OBJECTIVE: How many of the lines below include "script"? Give the number and no other words.
========================
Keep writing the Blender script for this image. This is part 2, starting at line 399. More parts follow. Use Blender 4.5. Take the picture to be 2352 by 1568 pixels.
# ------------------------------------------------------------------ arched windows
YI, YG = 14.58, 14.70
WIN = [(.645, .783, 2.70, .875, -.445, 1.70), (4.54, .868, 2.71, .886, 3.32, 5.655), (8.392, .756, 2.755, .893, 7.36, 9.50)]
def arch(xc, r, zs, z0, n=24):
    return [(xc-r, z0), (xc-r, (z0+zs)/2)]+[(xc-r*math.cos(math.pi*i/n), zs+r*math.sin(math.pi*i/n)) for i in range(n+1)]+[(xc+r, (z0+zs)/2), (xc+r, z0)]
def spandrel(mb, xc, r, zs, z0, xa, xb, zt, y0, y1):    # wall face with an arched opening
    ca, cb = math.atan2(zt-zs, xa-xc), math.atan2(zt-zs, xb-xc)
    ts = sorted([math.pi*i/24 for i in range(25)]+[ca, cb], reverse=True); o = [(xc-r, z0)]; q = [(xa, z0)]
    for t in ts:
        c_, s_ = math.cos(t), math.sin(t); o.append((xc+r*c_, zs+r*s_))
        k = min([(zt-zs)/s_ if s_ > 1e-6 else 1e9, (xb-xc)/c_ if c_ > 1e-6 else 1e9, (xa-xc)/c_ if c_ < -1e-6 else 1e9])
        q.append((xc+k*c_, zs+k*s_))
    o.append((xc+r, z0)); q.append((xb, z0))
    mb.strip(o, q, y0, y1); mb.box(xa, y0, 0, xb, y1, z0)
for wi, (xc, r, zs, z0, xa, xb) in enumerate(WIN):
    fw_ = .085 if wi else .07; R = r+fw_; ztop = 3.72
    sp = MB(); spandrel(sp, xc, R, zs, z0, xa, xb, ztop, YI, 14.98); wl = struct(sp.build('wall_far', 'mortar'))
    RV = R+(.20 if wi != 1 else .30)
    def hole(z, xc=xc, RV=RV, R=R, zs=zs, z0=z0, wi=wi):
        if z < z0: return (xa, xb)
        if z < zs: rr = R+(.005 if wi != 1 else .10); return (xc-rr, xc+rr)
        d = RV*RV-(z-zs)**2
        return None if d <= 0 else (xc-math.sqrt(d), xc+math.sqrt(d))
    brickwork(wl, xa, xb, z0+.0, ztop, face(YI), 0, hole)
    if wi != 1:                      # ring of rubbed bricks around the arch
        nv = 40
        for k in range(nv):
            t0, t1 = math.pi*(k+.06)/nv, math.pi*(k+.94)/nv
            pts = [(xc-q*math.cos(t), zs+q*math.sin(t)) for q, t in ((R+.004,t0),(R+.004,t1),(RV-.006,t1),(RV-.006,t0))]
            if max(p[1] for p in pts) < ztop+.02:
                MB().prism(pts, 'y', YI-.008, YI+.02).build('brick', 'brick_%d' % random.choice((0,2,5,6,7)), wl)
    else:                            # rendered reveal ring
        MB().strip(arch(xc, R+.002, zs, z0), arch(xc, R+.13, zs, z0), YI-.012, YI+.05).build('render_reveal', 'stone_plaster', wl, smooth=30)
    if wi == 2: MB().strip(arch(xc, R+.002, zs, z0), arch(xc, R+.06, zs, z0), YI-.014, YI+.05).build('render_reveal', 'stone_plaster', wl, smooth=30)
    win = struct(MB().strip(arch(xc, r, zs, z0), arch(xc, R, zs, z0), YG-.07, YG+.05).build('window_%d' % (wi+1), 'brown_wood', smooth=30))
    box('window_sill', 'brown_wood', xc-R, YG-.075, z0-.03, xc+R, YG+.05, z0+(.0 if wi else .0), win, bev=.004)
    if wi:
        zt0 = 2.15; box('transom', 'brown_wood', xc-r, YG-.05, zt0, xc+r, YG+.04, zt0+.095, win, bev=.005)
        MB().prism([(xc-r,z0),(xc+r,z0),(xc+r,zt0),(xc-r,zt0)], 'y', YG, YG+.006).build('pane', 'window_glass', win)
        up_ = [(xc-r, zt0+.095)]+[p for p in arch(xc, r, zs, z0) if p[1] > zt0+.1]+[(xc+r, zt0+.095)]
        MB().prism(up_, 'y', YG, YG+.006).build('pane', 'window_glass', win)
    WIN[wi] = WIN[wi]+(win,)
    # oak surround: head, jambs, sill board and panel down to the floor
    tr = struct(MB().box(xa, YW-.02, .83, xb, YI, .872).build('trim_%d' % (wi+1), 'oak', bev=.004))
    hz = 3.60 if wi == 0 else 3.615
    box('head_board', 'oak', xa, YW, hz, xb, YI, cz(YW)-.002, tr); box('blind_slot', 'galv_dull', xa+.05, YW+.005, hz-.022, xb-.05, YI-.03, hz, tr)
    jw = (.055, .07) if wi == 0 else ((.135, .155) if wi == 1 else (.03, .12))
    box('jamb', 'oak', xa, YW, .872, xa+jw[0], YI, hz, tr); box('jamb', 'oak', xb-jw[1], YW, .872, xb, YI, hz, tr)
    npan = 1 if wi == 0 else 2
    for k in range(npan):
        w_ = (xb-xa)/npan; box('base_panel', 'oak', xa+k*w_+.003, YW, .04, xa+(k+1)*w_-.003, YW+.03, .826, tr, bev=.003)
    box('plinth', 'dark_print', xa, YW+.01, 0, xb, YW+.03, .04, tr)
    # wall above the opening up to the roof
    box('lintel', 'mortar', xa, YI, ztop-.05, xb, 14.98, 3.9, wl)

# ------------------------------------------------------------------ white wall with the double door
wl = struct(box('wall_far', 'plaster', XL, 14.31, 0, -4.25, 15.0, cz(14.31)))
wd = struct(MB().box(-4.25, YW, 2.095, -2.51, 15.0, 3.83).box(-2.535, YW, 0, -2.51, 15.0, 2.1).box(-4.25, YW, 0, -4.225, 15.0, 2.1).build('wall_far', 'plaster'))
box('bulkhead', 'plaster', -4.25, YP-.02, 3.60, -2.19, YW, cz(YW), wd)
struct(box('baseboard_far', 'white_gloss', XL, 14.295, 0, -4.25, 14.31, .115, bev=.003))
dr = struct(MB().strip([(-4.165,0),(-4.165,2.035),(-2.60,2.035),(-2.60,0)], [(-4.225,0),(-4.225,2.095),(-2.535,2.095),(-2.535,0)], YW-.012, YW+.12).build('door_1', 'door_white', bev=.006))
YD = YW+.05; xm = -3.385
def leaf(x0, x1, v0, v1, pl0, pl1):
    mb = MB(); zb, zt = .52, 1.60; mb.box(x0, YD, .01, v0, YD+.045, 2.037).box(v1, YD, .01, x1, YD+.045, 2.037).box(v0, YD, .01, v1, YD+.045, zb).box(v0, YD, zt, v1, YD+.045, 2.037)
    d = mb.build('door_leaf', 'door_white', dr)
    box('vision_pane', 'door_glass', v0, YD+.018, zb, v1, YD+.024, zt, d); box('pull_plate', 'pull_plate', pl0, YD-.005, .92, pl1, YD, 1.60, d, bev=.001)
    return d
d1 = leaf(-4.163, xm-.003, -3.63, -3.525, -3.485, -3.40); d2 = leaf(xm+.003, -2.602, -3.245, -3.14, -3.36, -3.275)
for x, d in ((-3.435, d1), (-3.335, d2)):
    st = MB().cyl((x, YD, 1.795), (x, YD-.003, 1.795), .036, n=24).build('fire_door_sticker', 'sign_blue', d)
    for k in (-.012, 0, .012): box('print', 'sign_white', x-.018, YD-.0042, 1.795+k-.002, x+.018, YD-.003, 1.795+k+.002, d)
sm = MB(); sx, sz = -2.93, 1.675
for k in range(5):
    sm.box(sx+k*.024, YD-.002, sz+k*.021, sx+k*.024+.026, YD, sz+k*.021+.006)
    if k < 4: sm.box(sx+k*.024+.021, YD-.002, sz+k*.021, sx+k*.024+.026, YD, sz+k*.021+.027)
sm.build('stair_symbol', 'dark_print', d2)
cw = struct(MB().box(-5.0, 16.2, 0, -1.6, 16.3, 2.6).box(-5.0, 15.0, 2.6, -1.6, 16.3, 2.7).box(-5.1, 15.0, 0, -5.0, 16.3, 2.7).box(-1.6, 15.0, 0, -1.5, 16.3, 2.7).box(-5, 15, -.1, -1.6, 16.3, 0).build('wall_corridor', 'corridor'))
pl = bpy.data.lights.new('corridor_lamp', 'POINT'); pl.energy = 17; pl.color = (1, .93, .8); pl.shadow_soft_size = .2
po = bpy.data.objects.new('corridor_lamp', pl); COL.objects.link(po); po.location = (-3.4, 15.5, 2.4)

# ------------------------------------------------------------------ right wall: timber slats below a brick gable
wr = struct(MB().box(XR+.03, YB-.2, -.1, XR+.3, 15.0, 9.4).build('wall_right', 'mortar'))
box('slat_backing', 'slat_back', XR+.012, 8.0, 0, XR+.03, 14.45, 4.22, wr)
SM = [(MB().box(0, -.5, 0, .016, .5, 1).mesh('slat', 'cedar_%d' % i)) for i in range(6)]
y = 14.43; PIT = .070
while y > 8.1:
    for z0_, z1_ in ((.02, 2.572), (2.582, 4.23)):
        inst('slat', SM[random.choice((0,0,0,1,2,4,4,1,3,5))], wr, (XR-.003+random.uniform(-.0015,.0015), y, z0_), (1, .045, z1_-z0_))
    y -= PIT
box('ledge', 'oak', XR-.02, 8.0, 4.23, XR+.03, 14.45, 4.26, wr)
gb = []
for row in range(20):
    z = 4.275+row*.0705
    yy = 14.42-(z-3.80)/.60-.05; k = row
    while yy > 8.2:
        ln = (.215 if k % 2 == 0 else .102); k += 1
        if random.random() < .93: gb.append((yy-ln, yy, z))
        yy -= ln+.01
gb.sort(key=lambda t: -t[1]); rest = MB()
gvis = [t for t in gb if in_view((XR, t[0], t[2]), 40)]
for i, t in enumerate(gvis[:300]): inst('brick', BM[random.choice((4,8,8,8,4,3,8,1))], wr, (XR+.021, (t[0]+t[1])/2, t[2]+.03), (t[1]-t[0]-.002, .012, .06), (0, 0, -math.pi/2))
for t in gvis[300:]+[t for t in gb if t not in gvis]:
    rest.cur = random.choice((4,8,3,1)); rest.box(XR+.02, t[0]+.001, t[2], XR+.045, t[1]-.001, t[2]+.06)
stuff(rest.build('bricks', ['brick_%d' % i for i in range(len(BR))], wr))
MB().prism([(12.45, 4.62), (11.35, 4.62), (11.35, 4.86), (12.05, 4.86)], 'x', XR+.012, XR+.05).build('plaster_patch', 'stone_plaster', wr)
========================
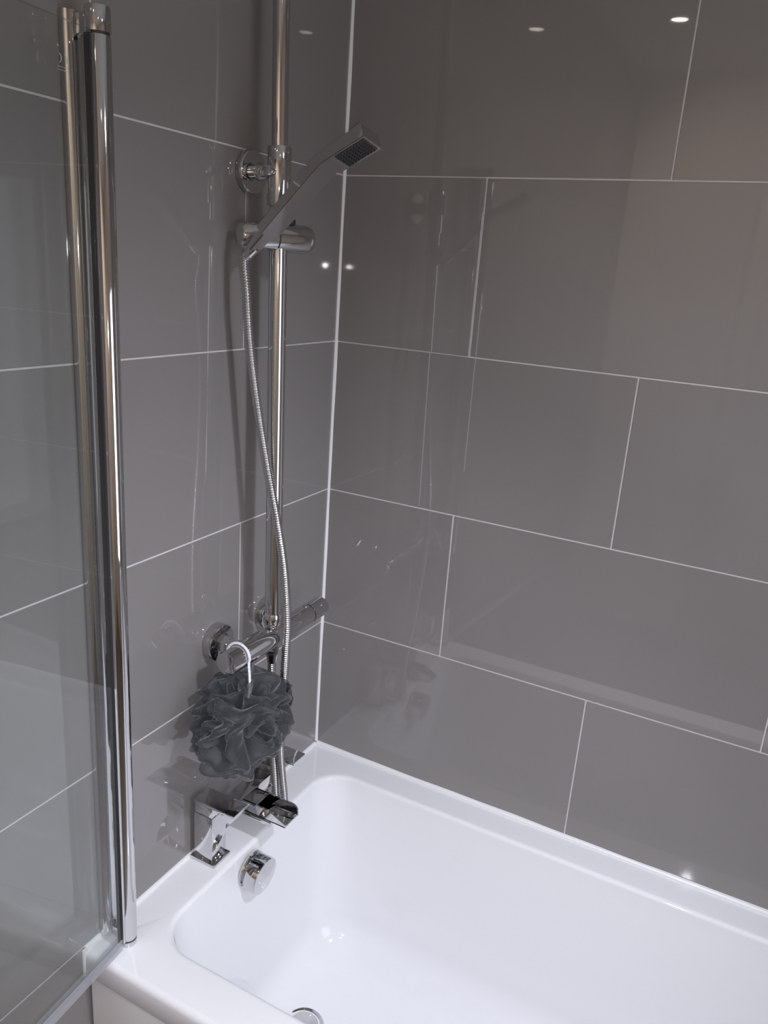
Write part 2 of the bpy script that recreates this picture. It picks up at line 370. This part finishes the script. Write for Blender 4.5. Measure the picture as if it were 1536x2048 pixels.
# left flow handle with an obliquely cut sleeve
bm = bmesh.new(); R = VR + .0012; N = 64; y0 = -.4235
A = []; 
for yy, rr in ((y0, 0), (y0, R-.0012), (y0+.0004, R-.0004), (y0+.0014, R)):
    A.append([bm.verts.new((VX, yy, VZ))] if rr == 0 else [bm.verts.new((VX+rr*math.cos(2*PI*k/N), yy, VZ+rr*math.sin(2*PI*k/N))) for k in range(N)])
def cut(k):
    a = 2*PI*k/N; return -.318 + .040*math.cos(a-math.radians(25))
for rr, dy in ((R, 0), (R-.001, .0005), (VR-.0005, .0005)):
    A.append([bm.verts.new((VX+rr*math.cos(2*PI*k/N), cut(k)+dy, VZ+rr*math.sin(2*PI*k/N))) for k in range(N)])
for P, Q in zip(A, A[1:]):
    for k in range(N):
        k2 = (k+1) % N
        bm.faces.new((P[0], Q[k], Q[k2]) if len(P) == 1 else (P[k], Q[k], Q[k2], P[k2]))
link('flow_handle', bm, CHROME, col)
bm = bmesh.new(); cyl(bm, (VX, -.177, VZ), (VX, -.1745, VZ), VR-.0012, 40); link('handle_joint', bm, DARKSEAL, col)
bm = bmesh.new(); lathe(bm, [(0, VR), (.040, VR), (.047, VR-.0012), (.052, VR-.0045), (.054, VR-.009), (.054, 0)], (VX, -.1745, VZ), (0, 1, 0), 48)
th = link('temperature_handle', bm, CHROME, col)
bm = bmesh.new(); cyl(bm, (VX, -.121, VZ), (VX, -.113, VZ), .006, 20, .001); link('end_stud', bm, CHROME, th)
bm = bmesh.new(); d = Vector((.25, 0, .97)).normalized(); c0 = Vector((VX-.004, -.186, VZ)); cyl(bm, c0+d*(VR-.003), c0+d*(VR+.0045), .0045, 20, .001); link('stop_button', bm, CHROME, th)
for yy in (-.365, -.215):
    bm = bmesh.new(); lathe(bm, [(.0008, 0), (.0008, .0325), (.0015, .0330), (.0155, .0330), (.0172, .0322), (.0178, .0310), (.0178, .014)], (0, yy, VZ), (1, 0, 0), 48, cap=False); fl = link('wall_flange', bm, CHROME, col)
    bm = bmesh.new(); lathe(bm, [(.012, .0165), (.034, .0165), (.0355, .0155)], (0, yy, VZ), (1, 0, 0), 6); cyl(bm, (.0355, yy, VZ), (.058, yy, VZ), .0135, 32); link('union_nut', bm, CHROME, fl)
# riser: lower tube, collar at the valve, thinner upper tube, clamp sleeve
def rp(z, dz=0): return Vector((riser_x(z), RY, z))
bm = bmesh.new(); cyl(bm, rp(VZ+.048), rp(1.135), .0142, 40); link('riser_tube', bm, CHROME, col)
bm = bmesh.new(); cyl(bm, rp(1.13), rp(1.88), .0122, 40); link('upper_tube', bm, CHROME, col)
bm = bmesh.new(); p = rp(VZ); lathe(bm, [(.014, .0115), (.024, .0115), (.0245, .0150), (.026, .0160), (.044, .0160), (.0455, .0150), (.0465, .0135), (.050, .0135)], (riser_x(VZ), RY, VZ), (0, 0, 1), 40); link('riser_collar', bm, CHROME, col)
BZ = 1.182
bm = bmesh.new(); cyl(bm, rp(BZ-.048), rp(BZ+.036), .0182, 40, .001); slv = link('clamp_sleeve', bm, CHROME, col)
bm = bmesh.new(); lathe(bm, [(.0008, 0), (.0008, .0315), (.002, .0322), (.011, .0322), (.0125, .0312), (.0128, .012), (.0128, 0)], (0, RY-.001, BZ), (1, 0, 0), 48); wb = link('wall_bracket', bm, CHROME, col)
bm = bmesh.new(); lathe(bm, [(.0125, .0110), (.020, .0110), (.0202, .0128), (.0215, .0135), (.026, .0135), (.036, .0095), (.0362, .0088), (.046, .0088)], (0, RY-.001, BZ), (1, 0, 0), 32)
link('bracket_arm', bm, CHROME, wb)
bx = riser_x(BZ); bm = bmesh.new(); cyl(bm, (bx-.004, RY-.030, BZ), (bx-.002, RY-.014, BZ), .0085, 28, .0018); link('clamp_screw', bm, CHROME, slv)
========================
FINISHED EXERCISE: 2